Konrad Hermann Joseph Adenauer in Tear Down This Wall

Basic Information

Name: Konrad Adenauer

Nickname: Der Alte ("the old man")

Born: January 5, 1876

Died: April 19, 1967

Nationality: German

Hometown: Cologne, Prussia (now Germany)

WORK & EDUCATION

Occupation: German statesman

Education: Studied law and politics at the University of Freiburg, University of Munich, and University of Bonn

FAMILY & FRIENDS

Parents: Johann Konrad Adenauer & Helene (Scharfenberg) Adenauer

Siblings: August, Johannes, Lilli, Elisabeth

Spouses: Emma Weyer (died 1916), Auguste Zinsser (died 1948)

Children: Eight of 'em

Friends: French herbalist Maurice Messugue, Eugen Zander, the Friends of Konrad Adenauer Foundation, Time magazine in 1954, Charles de Gaulle

Foes: Cardinal Michael von Faulhaber, Gustav Stresemann, Kurt Schumacher, radical Jewish groups peeved about the reparations Adenauer paid to Israel, Manachem Begin, Harold Macmillan, Ludwig Erhard


Analysis

Konrad was the first chancellor of the Federal Republic of Germany (i.e., West Germany) after WWII. Even though he died twenty years before the Speech at the Berlin Wall was given, Reagan mentions him by name.

Why?

Because Adenauer, as the first post-Hitler leader of his country, probably could have taken the Fatherland in a number of directions. But he pushed for an independent and democratic West Germany, and for friendly relations with the U.S., France, and Britain.

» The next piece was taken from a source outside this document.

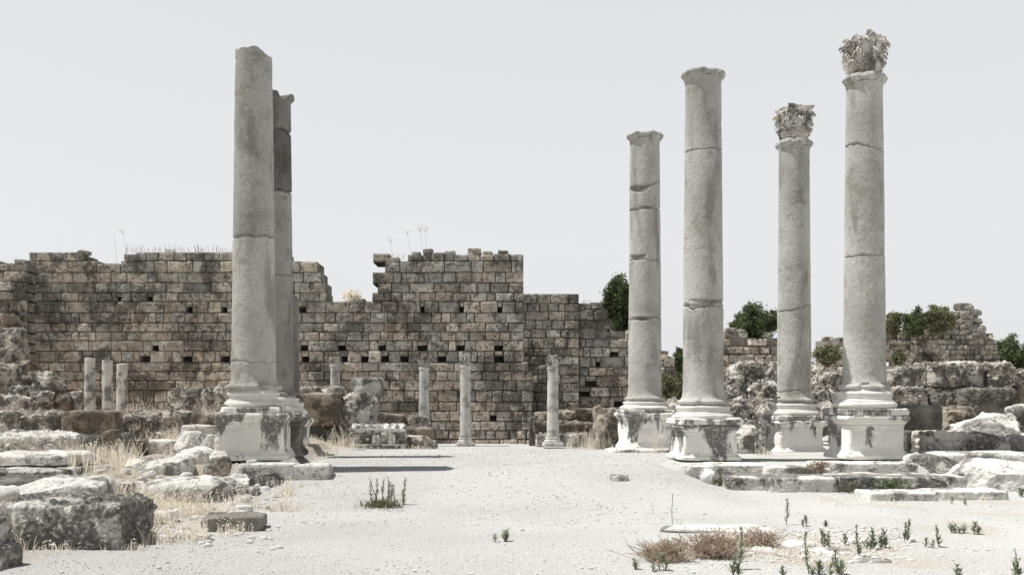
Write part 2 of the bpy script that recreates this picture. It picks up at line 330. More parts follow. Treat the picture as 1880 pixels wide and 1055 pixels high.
# ------------------------------------------------------------------ block walls
def wall_blocks(mb, x0, x1, Y, z0, courses, solid, wr=(.34, 1.0), rough=.018, bulge=.02, thick=1.0, seed=0, res=.05, tvar=.18, gap=.014, holes=(), ragged=True):
    r = np.random.RandomState(seed); z = z0
    crumbs = []
    for ci, ch in enumerate(courses):
        x = x0+r.uniform(-.3, 0); cw = (.58, .8) if ci % 2 else (.95, 1.1); cw = r.uniform(*cw)
        hrow = sorted([h for h in holes if z-.02 <= h[1] < z+ch-.02], key=lambda q: q[0])
        edges = []
        while x < x1-.02:
            w = r.uniform(*wr)*cw
            if x+w > x1-.2: w = x1-x
            hit = [h for h in hrow if x < h[0]-h[2]/2 < x+w or abs(h[0]-h[2]/2-x) < .05]
            if hit:
                h = hit[0]; a = h[0]-h[2]/2
                if a-x > .12: edges.append((x, a, 1))
                else: a = min(a, x)
                edges.append((a, h[0]+h[2]/2, 0)); x = h[0]+h[2]/2; hrow.remove(h); continue
            edges.append((x, x+w, 1)); x += w
        for (a, b, on) in edges:
            a = max(a, x0); 
            if b-a < .03: continue
            cx = (a+b)/2; cz = z+ch/2
            if not solid(cx, cz): continue
            w0_ = b-a
            while a < cx and not solid(a+.01, cz): a += .04        # end the stone where the broken edge runs
            while b > cx and not solid(b-.01, cz): b -= .04
            if b-a < min(.14, w0_*.9): continue
            zc0 = z; ch0 = ch
            if ragged and not solid(cx, z+ch+.12) and ch > .2 and z > 2.5:
                if r.rand() < .10: continue
                ch = ch*r.uniform(.72, 1.0)
                if r.rand() < .55:
                    q = r.uniform(.12, .26); crumbs.append((r.uniform(a+q, max(a+q+.01, b-q)), z+ch, q))
            if not on: z = z+ch*.52; ch = ch*.48
            if True:
                nx = max(3, int((b-a)/res)); nz = max(3, int(ch/res)); g = gap*r.uniform(.6, 1.6)
                u = np.linspace(0, 1, nx+1); v = np.linspace(0, 1, nz+1); U, Vv = np.meshgrid(u, v)
                X = a+g+(b-a-2*g)*U; Z = z+g+(ch-2*g)*Vv
                ed = np.minimum(np.minimum(U*(b-a), (1-U)*(b-a)), np.minimum(Vv*ch, (1-Vv)*ch))
                P = np.stack([X, Z*0+seed, Z], -1)
                rnd = np.clip(1-ed/.05, 0, 1)**2*.022
                nn = fbm(P*5+r.uniform(0, 50), 4, 2); off = r.normal(0, bulge)
                Yf = Y+off+rnd-rough*1.6*nn+.02*np.clip(vnoise(P*14)*-1-.35, 0, 1)
                jx = .012*vnoise(P*7+9)*(rnd > 0); jz = .012*vnoise(P*7+31)*(rnd > 0)
                G = np.stack([X+jx, Yf, Z+jz], -1)
                # skirt ring
                ring = np.concatenate([G[0, :-1], G[:-1, -1], G[-1, :0:-1], G[:0:-1, 0]])
                idx = np.arange(G.shape[0]*G.shape[1]).reshape(G.shape[:2])
                ri = np.concatenate([idx[0, :-1], idx[:-1, -1], idx[-1, :0:-1], idx[:0:-1, 0]])
                back = ring.copy(); back[:, 1] = Y+.5
                V = np.concatenate([G.reshape(-1, 3), back]); n0 = G.shape[0]*G.shape[1]; k = len(ri); j = np.arange(k)
                Q = np.concatenate([gridq(nz+1, nx+1), np.stack([ri[j], n0+j, n0+(j+1) % k, ri[(j+1) % k]], -1)])
                t = 1+r.normal(0, tvar); wm = r.uniform(-.05, .07); tone = np.clip(np.array([t*(1+wm), t, t*(1-wm)]), .45, 1.5)
                mb.add(V, Q, tone)
            z = zc0; ch = ch0 if (solid(cx, zc0+ch0+.12) or not on) else ch
            # core
            if not on:
                yq = Y+.13; bx = np.array([[a, yq, z+ch*.54], [b, yq, z+ch*.54], [b, Y+.6, z+ch*.54], [a, Y+.6, z+ch*.54], [a, yq, z+ch+.01], [b, yq, z+ch+.01], [b, Y+.6, z+ch+.01], [a, Y+.6, z+ch+.01]])
                mb.add(bx, np.array([[0, 1, 5, 4], [1, 2, 6, 5], [3, 0, 4, 7], [3, 2, 1, 0]]), .6)
            yb = Y+(.13 if on else .45)+r.uniform(0, .02); zl = z-.04; above = solid(cx, z+ch+.1); zu = z+ch-(-.005 if above else .03)
            bx = np.array([[a, yb, zl], [b, yb, zl], [b, Y+thick, zl], [a, Y+thick, zl], [a, yb, zu], [b, yb, zu], [b, Y+thick, zu], [a, Y+thick, zu]])
            mb.add(bx, np.array([[0, 1, 5, 4], [1, 2, 6, 5], [2, 3, 7, 6], [3, 0, 4, 7], [4, 5, 6, 7]]), .6 if on else .3)
            ch = ch0
        z += ch
    for (xx, zz, q) in crumbs:
        V, Q = shape_rock(q, .28, q*.42, 8, 6, .03, 4, int(xx*50) % 997+5, 3); mb.add(V+np.array([xx, Y+.32, zz+q*.3]), Q, r.uniform(.8, 1.2))
def profile(pts, Y):
    xs = [(p[0]-940)/F*Y for p in pts]; zs = [EYE-(p[1]-HZ)/F*Y for p in pts]
    return lambda x, z: z < np.interp(x, xs, zs)
def px2x(px, Y): return (px-940)/F*Y
def py2z(py, Y): return EYE-(py-HZ)/F*Y
def hole_list(L, Y): return [(px2x(a, Y), py2z(b, Y), w*.8) for a, b, w in L]
r0 = np.random.RandomState(5)
YW = 33.0
cour = list(r0.choice([.30, .34, .36, .33, .38, .29], 20)); 
mb = MB()
prof = [(40, 447), (134, 447), (135, 466), (180, 466), (181, 484), (216, 484), (217, 466), (246, 466), (247, 452), (300, 452), (426, 455), (536, 455), (537, 476), (582, 476), (583, 490), (597, 490), (598, 562), (682, 562), (683, 458), (714, 458), (715, 476), (748, 476), (749, 463), (796, 466), (850, 464), (899, 470), (900, 460), (935, 459), (936, 467), (962, 467)]
solid0 = profile(prof, YW)
holes = hole_list([(265, 648, .42), (284, 640, .28), (345, 646, .34), (412, 648, .38), (558, 643, .34), (627, 643, .32), (701, 643, .30), (775, 643, .42), (845, 643, .34), (916, 643, .32), (632, 662, .28), (669, 662, .28), (706, 662, .34), (742, 662, .32), (811, 663, .34), (858, 662, .30), (917, 662, .34), (217, 552, .2), (275, 552, .22), (347, 556, .28), (411, 556, .26), (775, 562, .17), (847, 563, .18), (918, 563, .17), (557, 560, .2), (734, 762, .40), (905, 768, .25), (560, 665, .30)], YW)
wall_blocks(mb, px2x(52, YW), px2x(961, YW), YW, -.1, cour, solid0, holes=holes, seed=3, thick=1.3, rough=.018, bulge=.013, tvar=.17)
# loose upper stones on the crest
tag(mb.build('ruined_wall', M['wall'], smooth=False), 'long ruined ashlar wall with square beam holes and a notch before its tall right section', 'wall')
# buttress foot right of main wall
mb = MB(); wall_blocks(mb, px2x(958, 32.75), px2x(978, 32.75), 32.78, -.1, cour[:12], lambda x, z: z < py2z(668, 32.8)-max(0, (x-px2x(966, 32.8)))*1.5, seed=9, wr=(.3, .5), thick=.8)
tag(mb.build('wall_buttress', M['wall'], smooth=False), 'narrow stub of masonry bonded against the right foot of the tall wall section', 'wall stub')
mb = MB(); YS = 34.6
wall_blocks(mb, px2x(955, YS), px2x(1063, YS), YS, -.1, [.3, .34, .28, .33, .31, .35, .29, .3, .34, .3, .28, .36, .3, .32, .3, .28, .33, .3], profile([(900, 533), (1063, 533)], YS), seed=12, wr=(.35, .8), rough=.012, bulge=.01, tvar=.15, ragged=False)
tag(mb.build('ruined_wall', M['wall'], smooth=False), 'lower set-back ashlar wall section with level top right of the tall section', 'wall')
mb = MB(); YS = 35.2
wall_blocks(mb, px2x(1063, YS), px2x(1206, YS), YS, -.1, [.36, .3, .42, .3, .36, .34, .4, .3, .36, .34, .3, .38, .3, .36, .3, .3, .3], profile([(1060, 545), (1104, 548), (1106, 560), (1120, 575), (1127, 605), (1165, 610), (1190, 640), (1206, 690)], YS), seed=15, wr=(.3, .9), rough=.05, bulge=.06, tvar=.25, holes=hole_list([(1085, 700, .5), (1075, 720, .4), (1130, 640, .3), (1135, 730, .35), (1098, 670, .2)], YS))
tag(mb.build('ruined_wall', M['wall'], smooth=False), 'rough crumbling wall section with gaps, directly left of the slender broken column', 'wall')
mb = MB(); YS = 32.3
wall_blocks(mb, px2x(-70, YS), px2x(46, YS), YS, -.1, [.4, .3, .36, .34, .4, .3, .36, .3, .42, .3, .33, .38, .3, .36, .3, .3, .36, .32, .3], profile([(-80, 470), (-20, 470), (10, 475), (28, 476), (46, 488)], YS), seed=18, wr=(.3, .8), rough=.07, bulge=.09, tvar=.28, thick=1.6)
tag(mb.build('ruined_wall', M['wall'], smooth=False), 'rough projecting wall end at the left edge of the picture', 'wall')

# ------------------------------------------------------------------ rocks and blocks
CNT = [100]
def rock(px0, px1, pyt, pyb, Y, d, label, mat='rock', name='fallen_block', cat='stone block', box=9, amp=.045, freq=2.2, rot=0, tilt=(0, 0), cuts=3, cutd=.86, pits=.0, sink=.12, seed=None, group=None, relief=None, n=None, parent=None):
    """a stone whose front face fills the given span at distance Y; d is its real depth"""
    CNT[0] += 1; seed = seed or CNT[0]
    cx = px2x((px0+px1)/2, Y+d*.25); hx = (px1-px0)/2/F*(Y+d*.15)
    zt = py2z(pyt, Y+(d*.8 if pyt > HZ else 0)); zb = py2z(pyb, Y)
    g = tz(cx, Y+d/2)
    zb = min(zb, zt-.08)
    if sink is not None: zb -= sink
    hz = (zt-zb)/2; sz = (px1-px0)*.545
    n = n or int(np.clip(sz/1.8, 14, 72))
    V, Q = shape_rock(hx, d/2, hz, n, box, amp, freq, seed, cuts, cutd, pits, relief)
    V[:, 2] += hz
    a, b = R(tilt[0]), R(tilt[1])
    if a: V = V@np.array([[1, 0, 0], [0, math.cos(a), -math.sin(a)], [0, math.sin(a), math.cos(a)]]).T
    if b: V = V@np.array([[math.cos(b), 0, math.sin(b)], [0, 1, 0], [-math.sin(b), 0, math.cos(b)]]).T
    o = mesh(name, V, Q, M[mat], parent, (cx, Y+d/2, zb), R(rot), smooth=mat in ('marble', 'marble_clean'))
    return tag(o, label, cat, group)
B = rock
G_L = 'fallen blocks on the left side'; G_R = 'fallen blocks on the right side'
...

And that is (partly) how the alliance between the U.S. and West Germany was born.

Konrad was a persistent dude: in 1934, when Adenauer was the mayor of Cologne, the Nazis took over and briefly put him in prison. Then in 1944, he was arrested by the Gestapo and accused of plotting to kill Hitler.

Despite these little SNAFUs, he managed to dust himself off after the war and preside over Wirtschaftswunder, also known as the German Economic Miracle, which helped put countries like West Germany and Austria back on the economic map after they'd been devastated by WWII.

Germans love Konrad Adenauer. He was seventy-three when he was first elected Chancellor, and he held the position for a whopping fourteen years. In 2003, he was voted the "Greatest German of All Time" in a contest on ZDF, a German public broadcast station. The dude even has his face on a commemorative coin.

And you know you're kind of a big deal when your face gets put on a commemorative coin.